Problem details: In the lines below, output everything from the first line through the line containing "SC = bpy.context.scene; COL = SC.collection" exactly as it is. Pictures are not part of the output.

Information supplied:
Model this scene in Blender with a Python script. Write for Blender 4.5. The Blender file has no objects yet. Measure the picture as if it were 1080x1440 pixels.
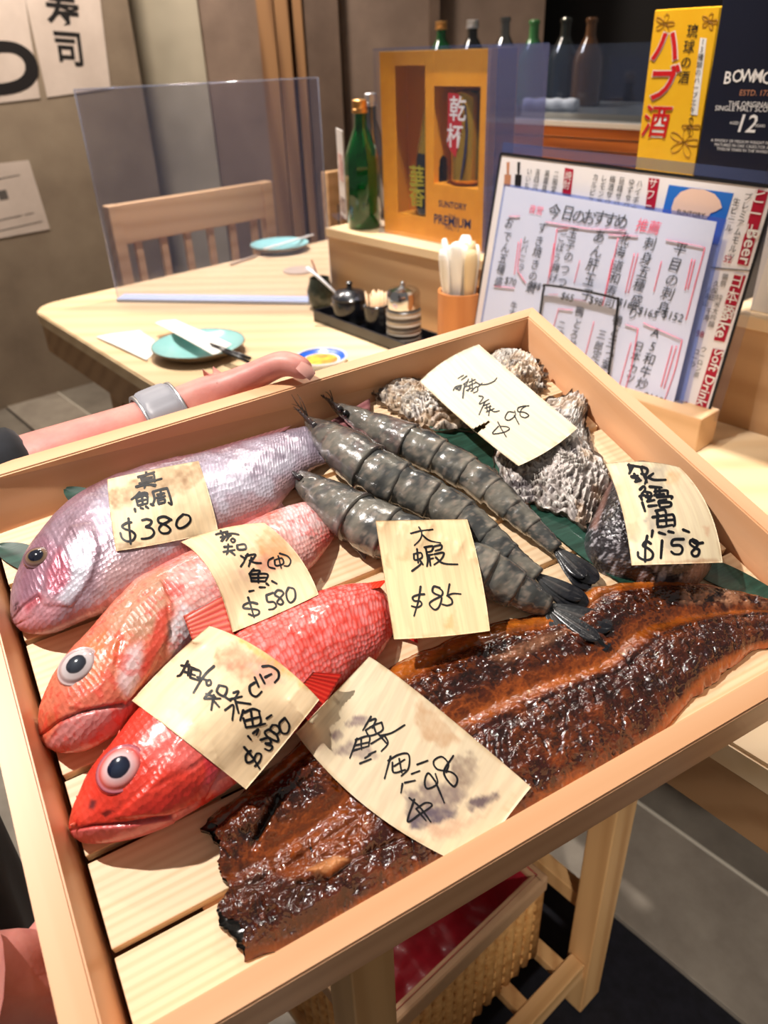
import bpy, bmesh, math, random
import numpy as np
from mathutils import Vector, Matrix
from mathutils.bvhtree import BVHTree
random.seed(7); np.random.seed(7)
SC = bpy.context.scene; COL = SC.collection

# ------------------------------------------------------------------ camera
F_PX, CX, CY = 1090.0, 540.0, 720.0          # focal length in pixels of the 1080x1440 photograph
CAMP = np.array([0.0, 0.0, 1.25])
dn = np.array([67.0, 1814.0, 1090.0]); dn /= np.linalg.norm(dn)          # world down, camera frame (x right, y down, z forward)
yc = np.array([0, 0, 1.0]); yc = yc - (yc @ dn) * dn; yc /= np.linalg.norm(yc)
xc = np.cross(dn, yc)
RW = np.array([xc, yc, -dn])                                            # camera frame -> world
cam_d = bpy.data.cameras.new('camera'); cam = bpy.data.objects.new('camera', cam_d); COL.objects.link(cam)
cam_d.sensor_fit = 'VERTICAL'; cam_d.sensor_height = 36.0; cam_d.sensor_width = 27.0
cam_d.lens = F_PX / 1440.0 * 36.0
cam_d.clip_start = 0.02; cam_d.clip_end = 50
Mc = Matrix([list(RW[:, 0]) + [0], list(-RW[:, 1]) + [0], list(-RW[:, 2]) + [0], [0, 0, 0, 1]]).transposed()
Mc.translation = Vector(CAMP); cam.matrix_world = Mc
cam_d.dof.use_dof = True; cam_d.dof.focus_distance = 0.53; cam_d.dof.aperture_fstop = 9.0
SC.camera = cam

# ------------------------------------------------------------------ world, lights, exposure
W = bpy.data.worlds.new('world'); SC.world = W; W.use_nodes = True
W.node_tree.nodes['Background'].inputs[0].default_value = (1.0, 0.92, 0.84, 1)
W.node_tree.nodes['Background'].inputs[1].default_value = 0.15
SC.view_settings.view_transform = 'Standard'; SC.view_settings.look = 'None'
SC.view_settings.exposure = 0.32; SC.view_settings.gamma = 1.0; SC.view_settings.use_curve_mapping = False

def lamp(kind, name, loc, target, power, size=0.1, color=(1, 0.9, 0.78), spot=60, blend=0.5):
    l = bpy.data.lights.new(name, kind); o = bpy.data.objects.new(name, l); COL.objects.link(o)
    l.energy = power; l.color = color
    if kind == 'SPOT': l.spot_size = math.radians(spot); l.spot_blend = blend; l.shadow_soft_size = size
    elif kind == 'AREA': l.size = size
    else: l.shadow_soft_size = size
    o.location = loc
    o.rotation_euler = (Vector(target) - Vector(loc)).to_track_quat('-Z', 'Y').to_euler()
    return o

# ------------------------------------------------------------------ frames
T_O = np.array([-0.30249704, -0.0178239, 0.55508716])                  # tray corner, camera frame
T_u = np.array([0.87672481, -0.33112176, 0.34887245]); T_v = np.array([0.47885394, 0.66918398, -0.56823561])
T_n = np.array([-0.04530468, 0.66524521, 0.74524915])                  # into the tray
T_u /= np.linalg.norm(T_u); T_v -= (T_v @ T_u) * T_u; T_v /= np.linalg.norm(T_v); T_n = np.cross(T_u, T_v)
SLAT = 0.033; TW, TH = 0.5, 0.378
def c2w(p): return np.asarray(p) @ RW + CAMP if False else (RW @ np.asarray(p).T).T + CAMP
# tray local frame: x along u, y = 0.378 - v, z up from slat tops
TO = T_O + T_v * TH + T_n * SLAT
M3 = np.stack([T_u, -T_v, -T_n], 1)                                     # local -> camera
TM = Matrix([list(RW @ M3[:, i]) + [0] for i in range(3)] + [[0, 0, 0, 1]]).transposed()
TM.translation = Vector(c2w(TO))
def L(px, py, h=0.0):
    """photograph pixel at height h above the slats -> tray local point"""
    ray = np.array([(px - CX) / F_PX, (py - CY) / F_PX, 1.0])
    up = -T_n; o = TO + up * h
    k = (o @ up) / (ray @ up)
    return M3.T @ (ray * k - TO)
def LL(pts, h=0.0): return np.array([L(p[0], p[1], (p[2] if len(p) > 2 else h)) for p in pts])
def PX(loc):
    """tray local points (n,3) -> pixels (n,2)"""
    c = (M3 @ np.asarray(loc).T).T + TO
    return np.stack([CX + F_PX * c[:, 0] / c[:, 2], CY + F_PX * c[:, 1] / c[:, 2]], 1)
def RAY(px, py):
    ray = np.array([(px - CX) / F_PX, (py - CY) / F_PX, 1.0]); ray /= np.linalg.norm(ray)
    return Vector(M3.T @ (-TO)), Vector(M3.T @ ray)
def at(px, py, z):
    """pixel -> world point on the horizontal plane z"""
    r = RW @ np.array([(px - CX) / F_PX, (py - CY) / F_PX, 1.0])
    k = (z - CAMP[2]) / r[2]
    return CAMP + r * k
def at_plane(px, py, p0, n):
    r = RW @ np.array([(px - CX) / F_PX, (py - CY) / F_PX, 1.0]); n = np.asarray(n, float)
    return CAMP + r * (((np.asarray(p0) - CAMP) @ n) / (r @ n))
def wpx(p):
    c = RW.T @ (np.asarray(p) - CAMP); return np.array([CX + F_PX * c[0] / c[2], CY + F_PX * c[1] / c[2]])

# ------------------------------------------------------------------ numpy noise
_rs = np.random.RandomState(3); _perm = np.concatenate([_rs.permutation(512)] * 3); _val = _rs.rand(512) * 2 - 1
def vnoise(x, y, z=0.0, seed=0):
    x = np.asarray(x, float) + seed * 17.3; y = np.asarray(y, float) + seed * 5.7; z = np.zeros_like(x) + z + seed * 9.1
    xi, yi, zi = np.floor(x).astype(int), np.floor(y).astype(int), np.floor(z).astype(int)
    fx, fy, fz = x - xi, y - yi, z - zi
    fx, fy, fz = [f * f * f * (f * (f * 6 - 15) + 10) for f in (fx, fy, fz)]
    def h(a, b, c): return _val[_perm[_perm[_perm[(a) & 511] + ((b) & 511)] + ((c) & 511)] & 511]
    r = 0
    for dx in (0, 1):
        for dy in (0, 1):
            for dz in (0, 1):
                w = (fx if dx else 1 - fx) * (fy if dy else 1 - fy) * (fz if dz else 1 - fz)
                r = r + w * h(xi + dx, yi + dy, zi + dz)
    return r
def fbm(x, y, z=0.0, seed=0, o=4):
    r, a, f = 0, 1.0, 1.0
    for i in range(o): r = r + a * vnoise(np.asarray(x) * f, np.asarray(y) * f, np.asarray(z) * f, seed + i); a *= 0.5; f *= 2.03
    return r
def sm(a, b, x): t = np.clip((x - a) / (b - a), 0, 1); return t * t * (3 - 2 * t)
def mixc(a, b, t): t = np.asarray(t)[..., None]; return np.asarray(a) * (1 - t) + np.asarray(b) * t
def srgb(r, g, b):
    c = np.array([r, g, b]) / 255.0
    return np.where(c <= 0.04045, c / 12.92, ((c + 0.055) / 1.055) ** 2.4)
def pdist(P, line):
    """distance of points (n,2) to a polyline"""
    line = np.asarray(line, float); d = np.full(len(P), 1e9)
    for a, b in zip(line[:-1], line[1:]):
        ab = b - a; t = np.clip(((P - a) @ ab) / (ab @ ab + 1e-12), 0, 1)
        d = np.minimum(d, np.linalg.norm(P - (a + t[:, None] * ab), axis=1))
    return d
def inside(P, poly):
    poly = np.asarray(poly, float); r = np.zeros(len(P), bool); n = len(poly)
    for i in range(n):
        a, b = poly[i], poly[(i + 1) % n]
        c = ((a[1] > P[:, 1]) != (b[1] > P[:, 1])) & (P[:, 0] < (b[0] - a[0]) * (P[:, 1] - a[1]) / (b[1] - a[1] + 1e-12) + a[0])
        r ^= c
    return r
def soft_in(P, poly, w):
    d = pdist(P, list(poly) + [poly[0]]); s = np.where(inside(P, poly), d, -d); return sm(-w, w, s)
def resample(pts, n):
    pts = np.asarray(pts, float); d = np.concatenate([[0], np.cumsum(np.linalg.norm(np.diff(pts, axis=0), axis=1))])
    t = np.linspace(0, d[-1], n); return np.stack([np.interp(t, d, pts[:, k]) for k in range(pts.shape[1])], 1)
def spline(pts, n):
    """Catmull-Rom through pts"""
    p = np.asarray(pts, float); p = np.concatenate([[2 * p[0] - p[1]], p, [2 * p[-1] - p[-2]]]); out = []
    m = len(p) - 3
    for t in np.linspace(0, m - 1e-9, n):
        i = int(t); f = t - i; a, b, c, d = p[i:i + 4]
        out.append(0.5 * (2 * b + (c - a) * f + (2 * a - 5 * b + 4 * c - d) * f * f + (3 * b - a - 3 * c + d) * f ** 3))
    return np.array(out)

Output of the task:
Model this scene in Blender with a Python script. Write for Blender 4.5. The Blender file has no objects yet. Measure the picture as if it were 1080x1440 pixels.
import bpy, bmesh, math, random
import numpy as np
from mathutils import Vector, Matrix
from mathutils.bvhtree import BVHTree
random.seed(7); np.random.seed(7)
SC = bpy.context.scene; COL = SC.collection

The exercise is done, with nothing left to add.